The shooting seems so easy, casual, effortless. Delpy laughed. "We’d work all night to make it flow. I told a friend who came to the set, ‘Remember when we had dinner with Ethan, wasn’t that fun?’ The friend: ‘Fun? All you two did was run your lines!’ We were like machines."

In the first film, she (Celine) and he (Jesse) were single and unattached, and they spent a magical night together in Vienna. In the second film, Jesse is married back in the USA and Celine has a boyfriend in Paris, the setting of the story. Delpy: "She’s dating an interesting guy, a war photographer. But why does Jesse so attract her? He has the personality of a sensitive man, he’s emotional. They sense the world the same way, they analyze things around them the same way. You know how important that is — it’s exciting."

Is the new film autobiographical?

"There was a 30-page essay that I wrote after George Bush got elected, afraid that he’s all about war. When Rick sent me the script, there were big chunks of my essay [in Celine’s conversation]."

The story Celine tells about her happy time being in Poland?

"That’s a true story, when I was shooting Europa Europa and my mind was free."

And what of Celine’s confession that she lived for a while without feelings?

Delpy nodded. "There was a rare time in my life when I was unemotional. You play with fire when you have relationships that are insignificant. Better than to cut myself off again is to be the hyperemotional person I really am!"

I asked Linklater to compare the two films, given that I’m an admirer of the great smooching in Before Sunrise.

"The first was all about kissing, and the build-up," Linklater agreed. "In the new one, there’s a certain taboo, besides the French kiss on the cheek and the hug at the end. Yet now they have a looseness and an openness talking about sex. Nine years ago, we were getting to know each other; now we’re good friends and can make sex jokes. Yet in the movie, it’s all theory, all conversation, although they’ve slept together before. It’s awkward, and yet they know each other from that first sexual encounter.

"In the first film, they had time to kill, in a city neither was familiar with.
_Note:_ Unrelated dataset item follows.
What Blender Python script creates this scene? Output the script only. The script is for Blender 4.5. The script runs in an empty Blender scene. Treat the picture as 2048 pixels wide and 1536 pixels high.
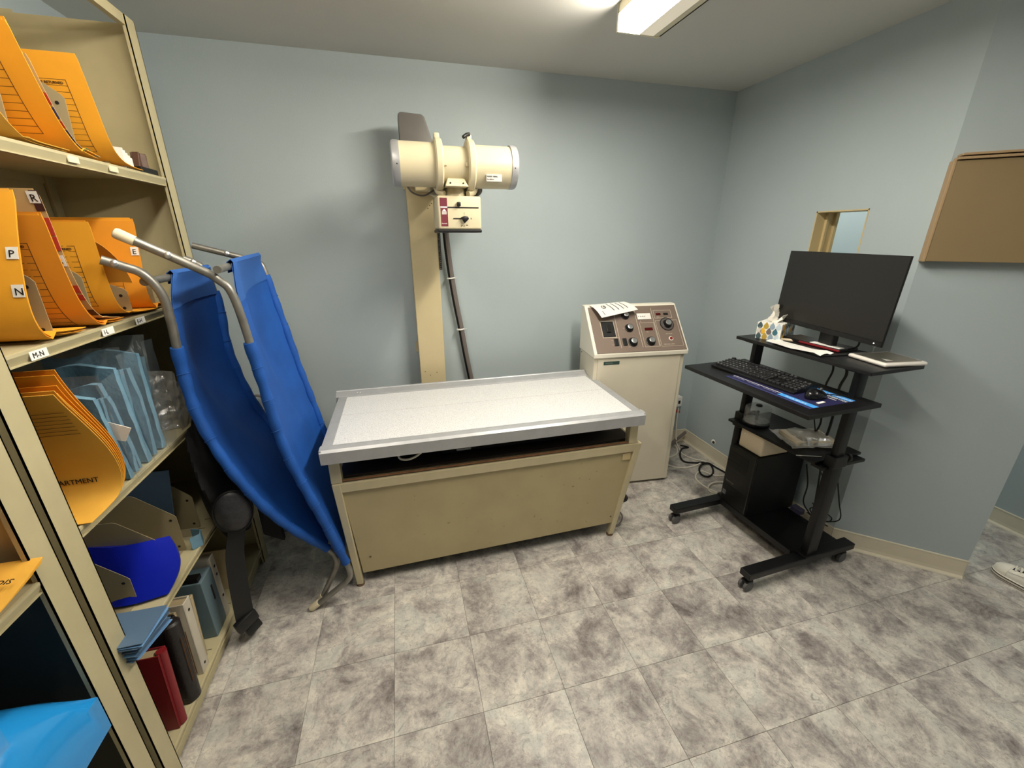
import bpy, bmesh, math, random
from mathutils import Vector, Matrix
random.seed(7)
D = bpy.data
SC = bpy.context.scene
C = SC.collection
PI = math.pi
def V(*a): return Vector(a)

# ------------------------------------------------------------------ camera, world, light, exposure
cd = D.cameras.new('camera'); cam = D.objects.new('camera', cd); C.objects.link(cam)
PITCH, ROLL, YAW, FPX = 0.34543889, 0.00145516, 0.25863911, 823.6
fw = V(math.sin(YAW)*math.cos(PITCH), math.cos(YAW)*math.cos(PITCH), -math.sin(PITCH))
rt = V(math.cos(YAW), -math.sin(YAW), 0); dn = fw.cross(rt)
rr = rt*math.cos(ROLL) + dn*math.sin(ROLL); dd = -rt*math.sin(ROLL) + dn*math.cos(ROLL)
m = Matrix((rr, -dd, -fw)).transposed().to_4x4(); m.translation = V(0, 0, 1.58)
cam.matrix_world = m
cd.sensor_width = 36; cd.lens = FPX/2048*36; cd.clip_start = .02
SC.camera = cam
W = D.worlds.new('world'); SC.world = W; W.use_nodes = True
W.node_tree.nodes['Background'].inputs[0].default_value = (.8, .86, .9, 1)
W.node_tree.nodes['Background'].inputs[1].default_value = .12
SC.view_settings.view_transform = 'Standard'; SC.view_settings.look = 'None'
SC.view_settings.gamma = 1; SC.view_settings.use_curve_mapping = False
SC.view_settings.exposure = 0.12
LENS_POWER = 92.0          # emission of the main fixture's lens
LENS_POWER_2 = 34.0        # second fixture, left of the camera's top edge
HALL_POWER = 22.0

# ------------------------------------------------------------------ materials
def lin(c):
    return tuple(((v/255)/12.92 if v/255 <= .04045 else ((v/255+.055)/1.055)**2.4) for v in c)
def mat(name, col, rough=.5, metal=0, bump=0, bscale=60, var=0, vscale=5, emit=0, alpha=1, trans=0, coat=0, ior=1.45, sheen=0):
    """procedural principled material; var mixes a slightly different tone by noise, bump adds fine relief"""
    m = D.materials.new(name); m.use_nodes = True; nt = m.node_tree; N = nt.nodes; L = nt.links
    p = N['Principled BSDF']; c = (*lin(col), 1)
    p.inputs['Base Color'].default_value = c
    p.inputs['Roughness'].default_value = rough; p.inputs['Metallic'].default_value = metal
    p.inputs['IOR'].default_value = ior
    p.inputs['Coat Weight'].default_value = coat
    p.inputs['Sheen Weight'].default_value = sheen
    if trans: p.inputs['Transmission Weight'].default_value = trans
    if alpha < 1: p.inputs['Alpha'].default_value = alpha
    if emit:
        p.inputs['Emission Color'].default_value = c; p.inputs['Emission Strength'].default_value = emit
    tc = N.new('ShaderNodeTexCoord')
    if var:
        n = N.new('ShaderNodeTexNoise'); n.inputs['Scale'].default_value = vscale; n.inputs['Detail'].default_value = 6
        L.new(tc.outputs['Object'], n.inputs['Vector'])
        r = N.new('ShaderNodeValToRGB'); r.color_ramp.elements[0].position = .32; r.color_ramp.elements[1].position = .68
        r.color_ramp.elements[0].color = (*[max(0, x*(1-var)) for x in c[:3]], 1)
        r.color_ramp.elements[1].color = (*[min(1, x*(1+var)) for x in c[:3]], 1)
        L.new(n.outputs['Fac'], r.inputs['Fac']); L.new(r.outputs['Color'], p.inputs['Base Color'])
    if bump:
        n2 = N.new('ShaderNodeTexNoise'); n2.inputs['Scale'].default_value = bscale; n2.inputs['Detail'].default_value = 4
        L.new(tc.outputs['Object'], n2.inputs['Vector'])
        b = N.new('ShaderNodeBump'); b.inputs['Strength'].default_value = bump; b.inputs['Distance'].default_value = .004
        L.new(n2.outputs['Fac'], b.inputs['Height']); L.new(b.outputs['Normal'], p.inputs['Normal'])
    return m

def speck(m, dark, thresh=.62, scale=40, mixamt=.8):
    """small specks / stains with a shape of their own, mixed over whatever drives the base colour"""
    nt = m.node_tree; N = nt.nodes; L = nt.links; p = N['Principled BSDF']
    tc = N.new('ShaderNodeTexCoord'); n = N.new('ShaderNodeTexNoise'); n.inputs['Scale'].default_value = scale; n.inputs['Detail'].default_value = 3
    L.new(tc.outputs['Object'], n.inputs['Vector'])
    r = N.new('ShaderNodeValToRGB'); r.color_ramp.elements[0].position = thresh; r.color_ramp.elements[1].position = thresh+.06
    r.color_ramp.elements[0].color = (0, 0, 0, 1); r.color_ramp.elements[1].color = (mixamt,)*3+(1,)
    mx = N.new('ShaderNodeMix'); mx.data_type = 'RGBA'
    L.new(n.outputs['Fac'], r.inputs['Fac']); L.new(r.outputs['Color'], mx.inputs[0])
    if p.inputs['Base Color'].links: L.new(p.inputs['Base Color'].links[0].from_socket, mx.inputs[6])
    else: mx.inputs[6].default_value = p.inputs['Base Color'].default_value
    mx.inputs[7].default_value = (*lin(dark), 1)
    L.new(mx.outputs[2], p.inputs['Base Color'])
    return m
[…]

In the second, Paris is her home town, he’s got time schedules. You can’t return to no obligations. At some point, you can no longer backpack across Europe. But they haven’t sold out, their passions remain, their curiosity, their liveliness."

Linklater acknowledged that shooting in the Parisian day was infinitely harder than in the Viennese night. "It’s easier to control the environment at night. The sun is in different positions. France is not a friendly place to shoot, with a choked-off bureaucracy, and it sometimes took three weeks to get permissions. Sometime early on, we grasped the enormity of what we were biting off and said, ‘Oh shit!’ "

I asked the filmmaker of Slacker about a fellow Texan, our slacker president.

Linklater shuddered. "I met him in a social situation. I’d be surprised if he’s seen any of my films. He’s affable, but I don’t want that frat lunkhead running my country. He wasn’t the artistic slacker but the money-grubbing slacker, the hedonistic kind, into beer and coke, and then this desperate ‘Born Again.’ I want to have a big rally here to let the world know not everyone in Texas is goosestepping in line to his drumbeat. Where he’s from is not Austin, it’s an oil-rich town with a Rolls Royce dealership. I’m working with MoveOn.org getting directors to do [anti-Bush] spots. I’m not your run-of-the-mill Democrat. I’m for regime change."